------ Available data

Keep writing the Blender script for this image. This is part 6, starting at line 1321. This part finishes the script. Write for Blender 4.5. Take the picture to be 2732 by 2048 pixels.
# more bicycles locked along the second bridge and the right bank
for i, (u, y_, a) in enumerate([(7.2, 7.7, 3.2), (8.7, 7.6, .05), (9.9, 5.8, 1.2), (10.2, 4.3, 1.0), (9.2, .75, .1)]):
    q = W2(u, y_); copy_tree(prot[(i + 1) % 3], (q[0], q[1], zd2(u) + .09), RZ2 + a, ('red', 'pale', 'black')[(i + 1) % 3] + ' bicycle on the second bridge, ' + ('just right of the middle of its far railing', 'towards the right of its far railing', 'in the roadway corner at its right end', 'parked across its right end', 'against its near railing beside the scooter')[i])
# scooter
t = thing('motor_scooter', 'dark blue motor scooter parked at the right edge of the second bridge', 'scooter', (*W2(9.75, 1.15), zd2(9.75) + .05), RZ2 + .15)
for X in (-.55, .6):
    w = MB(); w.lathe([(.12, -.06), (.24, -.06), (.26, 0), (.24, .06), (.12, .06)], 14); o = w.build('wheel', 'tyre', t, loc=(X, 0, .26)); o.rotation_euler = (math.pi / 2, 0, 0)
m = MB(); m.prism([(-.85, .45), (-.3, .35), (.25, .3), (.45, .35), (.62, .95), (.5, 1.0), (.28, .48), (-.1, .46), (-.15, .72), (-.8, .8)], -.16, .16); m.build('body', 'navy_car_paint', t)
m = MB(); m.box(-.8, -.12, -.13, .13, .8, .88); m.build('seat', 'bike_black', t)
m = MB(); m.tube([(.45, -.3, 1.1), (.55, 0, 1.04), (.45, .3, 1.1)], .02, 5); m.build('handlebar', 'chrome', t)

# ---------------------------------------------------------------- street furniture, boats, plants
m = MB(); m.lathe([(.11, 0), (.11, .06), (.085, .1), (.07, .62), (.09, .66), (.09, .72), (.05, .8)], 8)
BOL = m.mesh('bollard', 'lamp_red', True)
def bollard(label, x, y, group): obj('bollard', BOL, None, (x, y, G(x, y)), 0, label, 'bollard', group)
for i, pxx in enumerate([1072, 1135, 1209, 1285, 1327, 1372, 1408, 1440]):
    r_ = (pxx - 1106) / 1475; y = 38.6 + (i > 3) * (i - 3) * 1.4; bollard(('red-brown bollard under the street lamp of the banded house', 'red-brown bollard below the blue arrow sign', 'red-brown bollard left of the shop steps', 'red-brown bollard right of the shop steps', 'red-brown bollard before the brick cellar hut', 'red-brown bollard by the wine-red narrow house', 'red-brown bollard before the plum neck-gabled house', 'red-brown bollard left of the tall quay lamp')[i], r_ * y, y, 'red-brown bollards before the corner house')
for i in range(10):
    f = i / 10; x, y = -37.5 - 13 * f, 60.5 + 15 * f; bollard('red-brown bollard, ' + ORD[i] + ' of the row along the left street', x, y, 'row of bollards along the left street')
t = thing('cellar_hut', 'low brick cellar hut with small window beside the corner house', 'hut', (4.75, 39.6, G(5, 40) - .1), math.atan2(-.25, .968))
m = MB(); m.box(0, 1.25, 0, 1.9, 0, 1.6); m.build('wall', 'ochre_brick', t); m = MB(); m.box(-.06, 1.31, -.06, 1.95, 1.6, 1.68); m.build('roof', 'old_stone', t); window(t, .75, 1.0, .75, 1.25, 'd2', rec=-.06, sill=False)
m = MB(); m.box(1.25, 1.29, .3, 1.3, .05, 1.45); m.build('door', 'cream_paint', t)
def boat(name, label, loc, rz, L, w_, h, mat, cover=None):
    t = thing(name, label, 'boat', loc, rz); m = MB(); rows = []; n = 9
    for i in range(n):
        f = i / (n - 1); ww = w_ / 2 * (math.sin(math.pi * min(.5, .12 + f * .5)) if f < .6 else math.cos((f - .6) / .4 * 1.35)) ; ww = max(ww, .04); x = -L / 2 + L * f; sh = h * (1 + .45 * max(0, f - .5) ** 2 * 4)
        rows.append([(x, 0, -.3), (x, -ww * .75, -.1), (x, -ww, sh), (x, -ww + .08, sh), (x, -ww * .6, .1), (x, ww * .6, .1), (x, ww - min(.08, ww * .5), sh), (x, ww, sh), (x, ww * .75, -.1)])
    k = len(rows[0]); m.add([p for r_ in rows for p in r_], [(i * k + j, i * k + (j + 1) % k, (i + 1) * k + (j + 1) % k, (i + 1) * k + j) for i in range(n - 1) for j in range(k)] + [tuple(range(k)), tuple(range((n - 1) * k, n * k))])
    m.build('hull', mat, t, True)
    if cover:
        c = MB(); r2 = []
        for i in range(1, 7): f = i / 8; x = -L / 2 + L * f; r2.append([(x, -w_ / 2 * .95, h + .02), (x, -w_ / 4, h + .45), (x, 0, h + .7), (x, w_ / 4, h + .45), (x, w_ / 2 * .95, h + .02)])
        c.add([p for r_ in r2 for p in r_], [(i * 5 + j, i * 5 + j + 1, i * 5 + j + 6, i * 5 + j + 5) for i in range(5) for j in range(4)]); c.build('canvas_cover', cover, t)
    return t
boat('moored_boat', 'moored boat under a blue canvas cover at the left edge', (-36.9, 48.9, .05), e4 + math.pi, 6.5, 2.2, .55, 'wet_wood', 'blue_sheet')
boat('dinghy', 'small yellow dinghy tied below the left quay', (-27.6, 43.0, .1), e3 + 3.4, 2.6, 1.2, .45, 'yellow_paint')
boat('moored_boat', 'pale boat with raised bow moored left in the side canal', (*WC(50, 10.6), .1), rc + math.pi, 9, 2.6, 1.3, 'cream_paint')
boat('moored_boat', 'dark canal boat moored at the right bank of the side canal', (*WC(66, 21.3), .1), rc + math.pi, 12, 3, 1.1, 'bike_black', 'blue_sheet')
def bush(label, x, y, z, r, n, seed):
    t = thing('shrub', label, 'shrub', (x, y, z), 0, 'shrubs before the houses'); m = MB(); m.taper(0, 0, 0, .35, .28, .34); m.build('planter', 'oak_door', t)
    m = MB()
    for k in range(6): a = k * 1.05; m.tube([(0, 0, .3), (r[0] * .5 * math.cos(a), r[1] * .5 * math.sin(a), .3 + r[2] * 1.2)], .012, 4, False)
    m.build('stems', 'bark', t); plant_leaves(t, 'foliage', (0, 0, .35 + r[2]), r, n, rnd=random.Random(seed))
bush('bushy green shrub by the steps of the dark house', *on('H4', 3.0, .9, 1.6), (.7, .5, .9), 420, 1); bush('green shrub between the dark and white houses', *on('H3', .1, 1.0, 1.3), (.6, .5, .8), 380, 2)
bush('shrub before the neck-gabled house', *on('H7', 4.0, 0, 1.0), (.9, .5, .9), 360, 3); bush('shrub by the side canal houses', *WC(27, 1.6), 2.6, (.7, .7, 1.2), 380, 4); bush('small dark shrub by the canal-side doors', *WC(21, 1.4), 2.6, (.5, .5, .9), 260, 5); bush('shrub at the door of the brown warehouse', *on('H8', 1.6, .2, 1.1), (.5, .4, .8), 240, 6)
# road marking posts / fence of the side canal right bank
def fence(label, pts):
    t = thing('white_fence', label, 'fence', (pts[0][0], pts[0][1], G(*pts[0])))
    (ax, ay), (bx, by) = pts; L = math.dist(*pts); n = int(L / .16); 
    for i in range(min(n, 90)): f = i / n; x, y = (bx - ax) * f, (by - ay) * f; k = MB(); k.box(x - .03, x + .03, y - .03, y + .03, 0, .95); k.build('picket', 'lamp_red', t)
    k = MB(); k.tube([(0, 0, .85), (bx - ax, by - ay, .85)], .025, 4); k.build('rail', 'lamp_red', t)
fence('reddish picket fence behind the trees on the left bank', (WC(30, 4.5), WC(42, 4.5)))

------------

* Exercise
Transcribe every line of the data, exactly as it stands.

* The response
Keep writing the Blender script for this image. This is part 6, starting at line 1321. This part finishes the script. Write for Blender 4.5. Take the picture to be 2732 by 2048 pixels.
# more bicycles locked along the second bridge and the right bank
for i, (u, y_, a) in enumerate([(7.2, 7.7, 3.2), (8.7, 7.6, .05), (9.9, 5.8, 1.2), (10.2, 4.3, 1.0), (9.2, .75, .1)]):
    q = W2(u, y_); copy_tree(prot[(i + 1) % 3], (q[0], q[1], zd2(u) + .09), RZ2 + a, ('red', 'pale', 'black')[(i + 1) % 3] + ' bicycle on the second bridge, ' + ('just right of the middle of its far railing', 'towards the right of its far railing', 'in the roadway corner at its right end', 'parked across its right end', 'against its near railing beside the scooter')[i])
# scooter
t = thing('motor_scooter', 'dark blue motor scooter parked at the right edge of the second bridge', 'scooter', (*W2(9.75, 1.15), zd2(9.75) + .05), RZ2 + .15)
for X in (-.55, .6):
    w = MB(); w.lathe([(.12, -.06), (.24, -.06), (.26, 0), (.24, .06), (.12, .06)], 14); o = w.build('wheel', 'tyre', t, loc=(X, 0, .26)); o.rotation_euler = (math.pi / 2, 0, 0)
m = MB(); m.prism([(-.85, .45), (-.3, .35), (.25, .3), (.45, .35), (.62, .95), (.5, 1.0), (.28, .48), (-.1, .46), (-.15, .72), (-.8, .8)], -.16, .16); m.build('body', 'navy_car_paint', t)
m = MB(); m.box(-.8, -.12, -.13, .13, .8, .88); m.build('seat', 'bike_black', t)
m = MB(); m.tube([(.45, -.3, 1.1), (.55, 0, 1.04), (.45, .3, 1.1)], .02, 5); m.build('handlebar', 'chrome', t)

# ---------------------------------------------------------------- street furniture, boats, plants
m = MB(); m.lathe([(.11, 0), (.11, .06), (.085, .1), (.07, .62), (.09, .66), (.09, .72), (.05, .8)], 8)
BOL = m.mesh('bollard', 'lamp_red', True)
def bollard(label, x, y, group): obj('bollard', BOL, None, (x, y, G(x, y)), 0, label, 'bollard', group)
for i, pxx in enumerate([1072, 1135, 1209, 1285, 1327, 1372, 1408, 1440]):
    r_ = (pxx - 1106) / 1475; y = 38.6 + (i > 3) * (i - 3) * 1.4; bollard(('red-brown bollard under the street lamp of the banded house', 'red-brown bollard below the blue arrow sign', 'red-brown bollard left of the shop steps', 'red-brown bollard right of the shop steps', 'red-brown bollard before the brick cellar hut', 'red-brown bollard by the wine-red narrow house', 'red-brown bollard before the plum neck-gabled house', 'red-brown bollard left of the tall quay lamp')[i], r_ * y, y, 'red-brown bollards before the corner house')
for i in range(10):
    f = i / 10; x, y = -37.5 - 13 * f, 60.5 + 15 * f; bollard('red-brown bollard, ' + ORD[i] + ' of the row along the left street', x, y, 'row of bollards along the left street')
t = thing('cellar_hut', 'low brick cellar hut with small window beside the corner house', 'hut', (4.75, 39.6, G(5, 40) - .1), math.atan2(-.25, .968))
m = MB(); m.box(0, 1.25, 0, 1.9, 0, 1.6); m.build('wall', 'ochre_brick', t); m = MB(); m.box(-.06, 1.31, -.06, 1.95, 1.6, 1.68); m.build('roof', 'old_stone', t); window(t, .75, 1.0, .75, 1.25, 'd2', rec=-.06, sill=False)
m = MB(); m.box(1.25, 1.29, .3, 1.3, .05, 1.45); m.build('door', 'cream_paint', t)
def boat(name, label, loc, rz, L, w_, h, mat, cover=None):
    t = thing(name, label, 'boat', loc, rz); m = MB(); rows = []; n = 9
    for i in range(n):
        f = i / (n - 1); ww = w_ / 2 * (math.sin(math.pi * min(.5, .12 + f * .5)) if f < .6 else math.cos((f - .6) / .4 * 1.35)) ; ww = max(ww, .04); x = -L / 2 + L * f; sh = h * (1 + .45 * max(0, f - .5) ** 2 * 4)
        rows.append([(x, 0, -.3), (x, -ww * .75, -.1), (x, -ww, sh), (x, -ww + .08, sh), (x, -ww * .6, .1), (x, ww * .6, .1), (x, ww - min(.08, ww * .5), sh), (x, ww, sh), (x, ww * .75, -.1)])
    k = len(rows[0]); m.add([p for r_ in rows for p in r_], [(i * k + j, i * k + (j + 1) % k, (i + 1) * k + (j + 1) % k, (i + 1) * k + j) for i in range(n - 1) for j in range(k)] + [tuple(range(k)), tuple(range((n - 1) * k, n * k))])
    m.build('hull', mat, t, True)
    if cover:
        c = MB(); r2 = []
        for i in range(1, 7): f = i / 8; x = -L / 2 + L * f; r2.append([(x, -w_ / 2 * .95, h + .02), (x, -w_ / 4, h + .45), (x, 0, h + .7), (x, w_ / 4, h + .45), (x, w_ / 2 * .95, h + .02)])
        c.add([p for r_ in r2 for p in r_], [(i * 5 + j, i * 5 + j + 1, i * 5 + j + 6, i * 5 + j + 5) for i in range(5) for j in range(4)]); c.build('canvas_cover', cover, t)
    return t
boat('moored_boat', 'moored boat under a blue canvas cover at the left edge', (-36.9, 48.9, .05), e4 + math.pi, 6.5, 2.2, .55, 'wet_wood', 'blue_sheet')
boat('dinghy', 'small yellow dinghy tied below the left quay', (-27.6, 43.0, .1), e3 + 3.4, 2.6, 1.2, .45, 'yellow_paint')
boat('moored_boat', 'pale boat with raised bow moored left in the side canal', (*WC(50, 10.6), .1), rc + math.pi, 9, 2.6, 1.3, 'cream_paint')
boat('moored_boat', 'dark canal boat moored at the right bank of the side canal', (*WC(66, 21.3), .1), rc + math.pi, 12, 3, 1.1, 'bike_black', 'blue_sheet')
def bush(label, x, y, z, r, n, seed):
    t = thing('shrub', label, 'shrub', (x, y, z), 0, 'shrubs before the houses'); m = MB(); m.taper(0, 0, 0, .35, .28, .34); m.build('planter', 'oak_door', t)
    m = MB()
    for k in range(6): a = k * 1.05; m.tube([(0, 0, .3), (r[0] * .5 * math.cos(a), r[1] * .5 * math.sin(a), .3 + r[2] * 1.2)], .012, 4, False)
    m.build('stems', 'bark', t); plant_leaves(t, 'foliage', (0, 0, .35 + r[2]), r, n, rnd=random.Random(seed))
bush('bushy green shrub by the steps of the dark house', *on('H4', 3.0, .9, 1.6), (.7, .5, .9), 420, 1); bush('green shrub between the dark and white houses', *on('H3', .1, 1.0, 1.3), (.6, .5, .8), 380, 2)
bush('shrub before the neck-gabled house', *on('H7', 4.0, 0, 1.0), (.9, .5, .9), 360, 3); bush('shrub by the side canal houses', *WC(27, 1.6), 2.6, (.7, .7, 1.2), 380, 4); bush('small dark shrub by the canal-side doors', *WC(21, 1.4), 2.6, (.5, .5, .9), 260, 5); bush('shrub at the door of the brown warehouse', *on('H8', 1.6, .2, 1.1), (.5, .4, .8), 240, 6)
# road marking posts / fence of the side canal right bank
def fence(label, pts):
    t = thing('white_fence', label, 'fence', (pts[0][0], pts[0][1], G(*pts[0])))
    (ax, ay), (bx, by) = pts; L = math.dist(*pts); n = int(L / .16); 
    for i in range(min(n, 90)): f = i / n; x, y = (bx - ax) * f, (by - ay) * f; k = MB(); k.box(x - .03, x + .03, y - .03, y + .03, 0, .95); k.build('picket', 'lamp_red', t)
    k = MB(); k.tube([(0, 0, .85), (bx - ax, by - ay, .85)], .025, 4); k.build('rail', 'lamp_red', t)
fence('reddish picket fence behind the trees on the left bank', (WC(30, 4.5), WC(42, 4.5)))